Marathon CEO Says Puerto Rico Power Unit Can Avoid Restructuring

Puerto Rico’s electric utility can avoid a debt restructuring if it accepts a creditor plan that includes a $2 billion cash injection to stabilize the agency, Marathon Asset Management’s chief executive officer said.

Bruce Richards, who also is the hedge-fund firm’s co-founder, spoke on Thursday as creditors were said to be meeting to discuss how to deal with the junk-rated utility’s $9 billion of borrowings. Richards and Tom Wagner, the co-founding partner of Knighthead Capital Management said last month that they and other creditors would fund investment in the power authority and didn’t need to offer principal reductions on the debt they hold.

“Marathon maintains a position that it does not require restructuring, that it’s a very valuable asset company, if it’s a bit more efficient” and if it “built its own power plants on the island,” Richards said in a telephone interview.

Marathon, which manages about $12 billion and invests in distressed debt, is part of a group of hedge funds and other owners of Puerto Rico Electric Power Authority bonds. Creditors were set to meet with commonwealth officials in New York to negotiate a plan to restructure the public utility’s more than $8 billion of municipal-bond obligations, a person with knowledge of the matter said Tuesday.

‘Long Run’

The two sides have been trying to come to an agreement for 10 months as Puerto Rico struggles under the burden of $72 billion of debt issued by the commonwealth and its agencies.
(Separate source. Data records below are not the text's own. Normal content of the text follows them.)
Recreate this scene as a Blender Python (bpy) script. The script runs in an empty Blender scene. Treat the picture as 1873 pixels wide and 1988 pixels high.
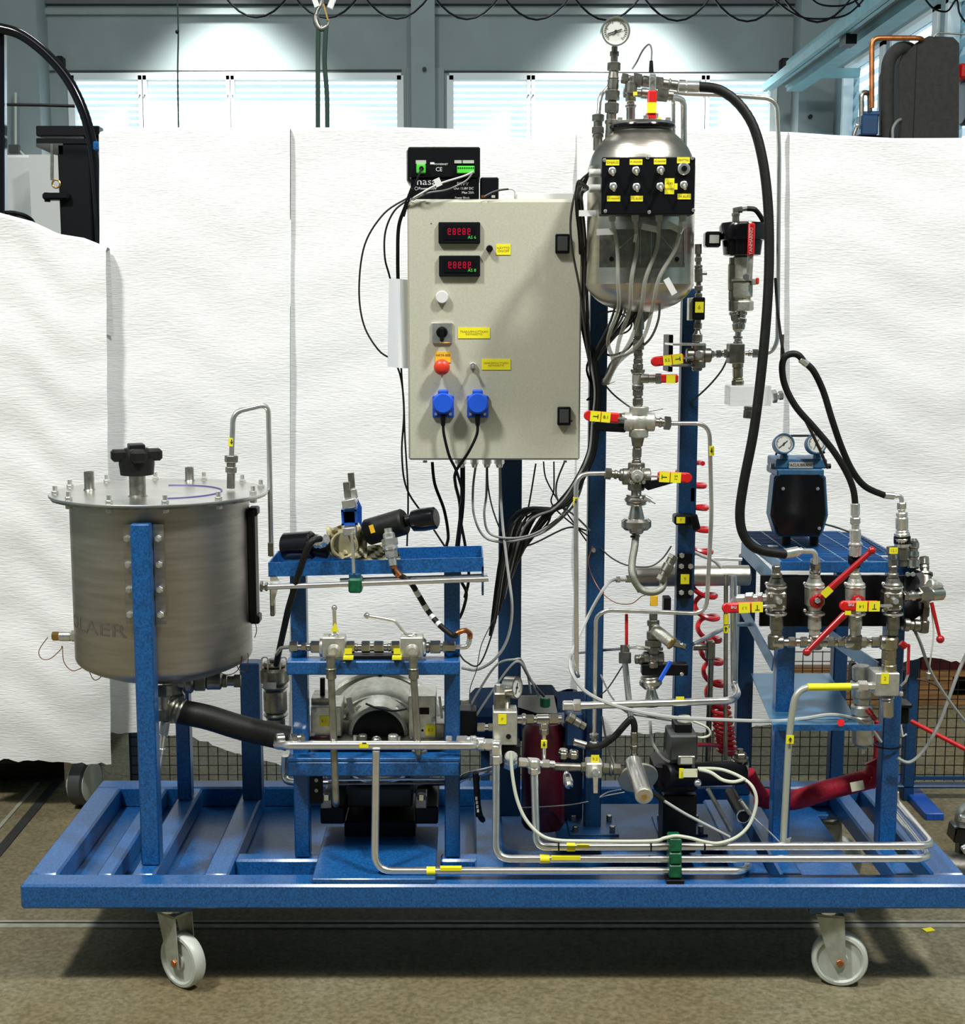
import bpy, math, random
from mathutils import Vector, Matrix
R = math.radians
random.seed(7)
# ------------------------------------------------------------------ camera
F, CX, CY, PITCH, CAMY, CAMZ = 2700.0, 905.0, 994.0, R(7.95), -2.95, 1.507
sc = bpy.context.scene
cd = bpy.data.cameras.new('camera'); cam = bpy.data.objects.new('camera', cd); sc.collection.objects.link(cam)
cam.location = (0, CAMY, CAMZ); cam.rotation_euler = (R(90) - PITCH, 0, 0)
cd.sensor_fit = 'HORIZONTAL'; cd.sensor_width = 36; cd.lens = F / 1873 * 36; cd.shift_x = (936.5 - CX) / 1873
cd.clip_end = 100
sc.camera = cam
# ------------------------------------------------------------------ world, lights, exposure
w = bpy.data.worlds.new('world'); sc.world = w; w.use_nodes = True
w.node_tree.nodes['Background'].inputs[0].default_value = (0.72, 0.9, 1.0, 1)
w.node_tree.nodes['Background'].inputs[1].default_value = 3.1
def lamp(kind, loc, power, color=(1, 1, 1), size=1.0, size_y=None, target=None, **k):
    l = bpy.data.lights.new('lamp', kind); o = bpy.data.objects.new('lamp', l); sc.collection.objects.link(o)
    l.energy = power; l.color = color; o.location = loc
    if kind == 'AREA':
        l.shape = 'RECTANGLE'; l.size = size; l.size_y = size_y or size
    elif kind == 'SPOT':
        l.spot_size = R(k.get('cone', 70)); l.spot_blend = k.get('blend', .3); l.shadow_soft_size = .12
    if target: o.rotation_euler = (Vector(target) - Vector(loc)).to_track_quat('-Z', 'Y').to_euler()
    return o
# two high-bay lamps ahead of the rig, one to each side, then an added fill and one lamp further back
lamp('AREA', (-2.5, -2.0, 5.6), 262, (1, .985, .95), .55, .55, (0, .2, .9))
lamp('AREA', (2.5, -2.0, 5.6), 262, (1, .985, .95), .55, .55, (0, .2, .9))
lamp('AREA', (0, -3.0, 6.1), 40, (1, .985, .95), 3.2, .8, (0, .3, .6))  # broad fill light, added to brighten the front of the rig
lamp('AREA', (-.8, 4.2, 6.0), 105, (.9, .97, 1), 1.2, 1.2, (-.8, 4.2, 0))
for lx in (-1.95, 1.35):
    lamp('SPOT', (lx, 8.35, 4.62), 1000, (1, 1, .94), target=(lx, 8.42, 0), cone=92, blend=.75)
vs = sc.view_settings; vs.view_transform = 'Standard'; vs.look = 'None'; vs.exposure = 0.08; vs.gamma = 1; vs.use_curve_mapping = False

# ------------------------------------------------------------------ pixel (1873x1988 photo) -> point at depth Y / height z
sp, cp = math.sin(PITCH), math.cos(PITCH)
def P(px, py, Y):
    dx, dy = (px - CX) / F, (CY - py) / F
    t = (Y - CAMY) / (cp + dy * sp)
    return Vector((dx * t, Y, CAMZ + t * (dy * cp - sp)))
def S(py, Y):                       # metres per pixel
    return (Y - CAMY) / (cp + (CY - py) / F * sp) / F
def YZ(py, z):                      # depth where a pixel row meets height z
    dy = (CY - py) / F
    return CAMY + (z - CAMZ) / (dy * cp - sp) * (cp + dy * sp)
def PZ(px, py, z): return P(px, py, YZ(py, z))
def XW(px, py, Y): return P(px, py, Y).x

# ------------------------------------------------------------------ materials
def mat(name, col, rough=.5, metal=0.0, noise=0, nscale=30, bump=0, bscale=200, emit=0, alpha=1, trans=0, stretch=None, col2=None, coat=0, spec=.5):
    m = bpy.data.materials.new(name); m.use_nodes = True
    nt = m.node_tree; b = nt.nodes['Principled BSDF']
    c = (*col, 1)
    b.inputs['Base Color'].default_value = c; b.inputs['Roughness'].default_value = rough; b.inputs['Metallic'].default_value = metal
    b.inputs['Specular IOR Level'].default_value = spec
    if coat: b.inputs['Coat Weight'].default_value = coat; b.inputs['Coat Roughness'].default_value = .15
    if emit: b.inputs['Emission Color'].default_value = c; b.inputs['Emission Strength'].default_value = emit
    if trans: b.inputs['Transmission Weight'].default_value = trans
    if alpha < 1: b.inputs['Alpha'].default_value = alpha
    if noise or bump:
        tc = nt.nodes.new('ShaderNodeTexCoord'); mp = nt.nodes.new('ShaderNodeMapping'); nt.links.new(tc.outputs['Object'], mp.inputs[0])
        if stretch: mp.inputs['Scale'].default_value = stretch
    if noise:
        n = nt.nodes.new('ShaderNodeTexNoise'); n.inputs['Scale'].default_value = nscale; n.inputs['Detail'].default_value = 5
        nt.links.new(mp.outputs[0], n.inputs[0])
        r = nt.nodes.new('ShaderNodeValToRGB')
        a = col2 or tuple(x * (1 - noise) for x in col)
        r.color_ramp.elements[0].position = .33; r.color_ramp.elements[1].position = .67
        r.color_ramp.elements[0].color = (*a, 1)
        r.color_ramp.elements[1].color = c if col2 else (*[min(1, x * (1 + noise)) for x in col], 1)
        nt.links.new(n.outputs['Fac'], r.inputs[0]); nt.links.new(r.outputs[0], b.inputs['Base Color'])
    if bump:
        n = nt.nodes.new('ShaderNodeTexNoise'); n.inputs['Scale'].default_value = bscale; n.inputs['Detail'].default_value = 3
        nt.links.new(mp.outputs[0], n.inputs[0])
        bp = nt.nodes.new('ShaderNodeBump'); bp.inputs['Strength'].default_value = bump; bp.inputs['Distance'].default_value = .002
        nt.links.new(n.outputs['Fac'], bp.inputs['Height']); nt.links.new(bp.outputs[0], b.inputs['Normal'])
    return m
M = dict(
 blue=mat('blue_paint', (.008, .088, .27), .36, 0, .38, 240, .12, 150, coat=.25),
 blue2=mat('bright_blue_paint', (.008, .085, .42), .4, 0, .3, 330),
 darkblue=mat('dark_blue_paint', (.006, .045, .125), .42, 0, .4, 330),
 steel=mat('stainless_steel', (.62, .60, .55), .24, 1, .12, 40),
 brushed=mat('brushed_stainless', (.50, .475, .42), .36, 1, .16, 9, .25, 160, stretch=(1, 1, 14)),
 polished=mat('polished_stainless', (.60, .565, .50), .30, 1, .08, 12, .12, 60, stretch=(1, 1, 6)),
 pipe=mat('steel_pipe', (.92, .91, .88), .24, .92, .06, 60),
 darksteel=mat('dull_steel', (.33, .32, .28), .38, 1, .25, 60),
 zinc=mat('zinc_plating', (.86, .86, .82), .24, .85, .12, 80),
 alu=mat('cast_aluminium', (.62, .62, .55), .40, .75, .15, 60, .3, 260),
 brass=mat('brass', (.70, .45, .14), .3, 1, .1, 60),
 copper=mat('copper', (.55, .20, .07), .38, .9, .3, 30),
 thincopper=mat('bare_copper_wire', (.35, .14, .06), .5, .6),
 black=mat('black_plastic', (.004, .0045, .006), .42, spec=.22),
 gloss=mat('gloss_black_paint', (.004, .004, .006), .14, spec=.5),
 rubber=mat('black_rubber', (.008, .009, .008), .5, 0, .25, 60, .2, 300, spec=.28),
 darkgrey=mat('dark_grey_plastic', (.05, .055, .055), .5),
 grey=mat('grey_cable_sheath', (.22, .23, .22), .5),
 lgrey=mat('pale_grey_cable_sheath', (.42, .44, .42), .45),
 red=mat('red_vinyl', (.62, .012, .012), .4, 0, .1, 60),
 redm=mat('red_lacquer', (.42, .008, .012), .3, .15, coat=.4),
 orange=mat('red_button', (.72, .05, .02), .35),
 yellow=mat('yellow_label', (.86, .80, .015), .55),
 amber=mat('amber_label', (.85, .48, .02), .55),
 white=mat('white_plastic', (.72, .73, .71), .4),
 nylon=mat('white_nylon', (.52, .56, .50), .4, 0, .1, 20),
 paper=mat('white_paper', (.80, .83, .86), .7),
 cab=mat('grey_beige_enamel', (.50, .50, .40), .42, 0, .05, 220, .12, 500),
 ink=mat('black_ink', (.02, .02, .02), .7),
 inkred=mat('brown_ink', (.35, .20, .03), .7),
 white_ink=mat('white_ink', (.75, .75, .75), .6),
 socket=mat('blue_socket_plastic', (.012, .09, .62), .4),
 led=mat('red_led_digits', (.5, .0, .03), .4, emit=.25),
 green=mat('dark_green_plastic', (.004, .10, .04), .4, 0, .3, 80),
 lgreen=mat('light_green_plastic', (.09, .68, .06), .4),
 maroon=mat('maroon_paint', (.05, .002, .008), .35, 0, .25, 60),
 dial=mat('dial_face', (.70, .71, .66), .5),
 clear=mat('clear_tube', (.8, .83, .8), .15, 0, alpha=.35),
 acrylic=mat('clear_acrylic', (.8, .84, .82), .12, 0, alpha=.45),
 sheet=mat('white_fleece_sheet', (.82, .835, .825), .9, 0, .04, 14, .9, 42, stretch=(1, 1, 6), spec=.1),
 sheet2=mat('white_wrap', (.86, .87, .86), .8, spec=.2),
 cloth=mat('beige_cloth', (.42, .38, .22), .9, 0, .2, 30, .4, 60),
 wood=mat('pallet_wood', (.30, .15, .05), .75, 0, .35, 8, .3, 60, stretch=(1, 12, 12)),
 floor=mat('concrete_floor', (.25, .225, .15), .75, 0, .3, 95, .3, 120, col2=(.125, .12, .068)),
 groove=mat('floor_groove', (.02, .02, .018), .8),
 rail=mat('floor_strip', (.30, .30, .24), .6, 0, .15, 40),
 wall=mat('white_wall_paint', (.22, .27, .28), .8, 0, .06, 3),
 wallr=mat('pale_wall_paint', (.22, .32, .35), .8, 0, .06, 3),
 ceil=mat('grey_ceiling', (.10, .11, .12), .9), roof=mat('pale_roof', (.25, .26, .26), .9), navy=mat('navy_cover', (.002, .012, .035), .8, spec=.08),
 frame=mat('window_frame_paint', (.62, .68, .70), .6),
 blind=mat('white_blind', (.60, .72, .78), .6, 0, alpha=.6),
 beam=mat('pale_blue_steel', (.15, .30, .34), .5, 0, .1, 10),
 sling=mat('green_sling', (.02, .05, .035), .8),
 foam=mat('black_insulation', (.022, .023, .02), .8, 0, .2, 60, .4, 90),
 beamlight=mat('light_blue_enamel', (.13, .27, .42), .4, .2),
 tank=mat('satin_stainless_shell', (.47, .44, .385), .40, .92, .12, 7, .25, 160, stretch=(1, 1, 10)),
 lid=mat('satin_lid', (.60, .60, .57), .30, .95, .08, 20),
 socketdim=mat('violet_marker_cord', (.07, .06, .22), .5),
 socketdk=mat('teal_cap', (.01, .07, .16), .45),
 nylonmetal=mat('galvanised_fork', (.40, .42, .36), .45, .5, .15, 60),
 label=mat('printed_label', (.45, .46, .42), .5),
 faded=mat('faded_print', (.20, .17, .15), .5, .5),
 redtape=mat('red_fabric_hose', (.50, .006, .03), .65, 0, .25, 180, .4, 220),
)
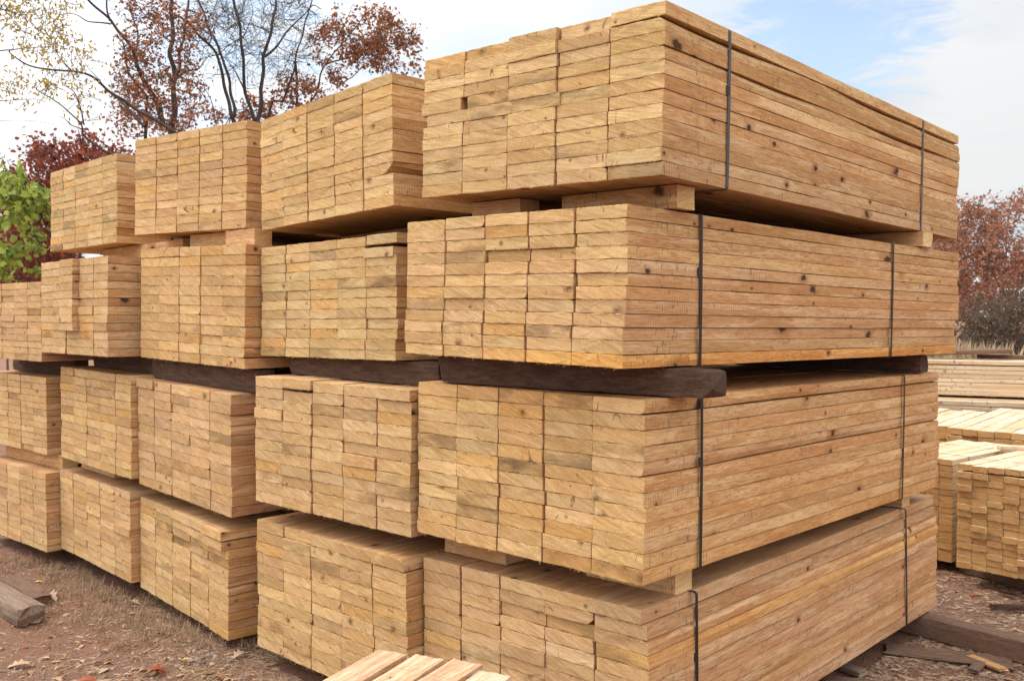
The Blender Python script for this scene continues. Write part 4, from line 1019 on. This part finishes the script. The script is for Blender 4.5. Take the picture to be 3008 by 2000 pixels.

Prepa requires “a combination of debt and equity to build a physical plant,” Richards said. “Marathon, along with its creditor group, stands prepared to provide that funding and is in it for the long run.”

The creditor group filed its latest debt-workout proposal last week that gives a more favorable outcome for bondholders than the plan Prepa’s restructuring officials recommended on June 1, the person said Tuesday. Creditors had offered a proposal in April that planned to inject $2 billion into the junk-rated utility to modernize facilities and stabilize its finances.

Prepa is “a very fine company” that needs capital “in order to make advancements that puts it in a very good position,” Richards said Thursday.

New York-based Marathon owns “a substantial position” in Prepa debt, Richards said in an interview on Bloomberg Television on May 6.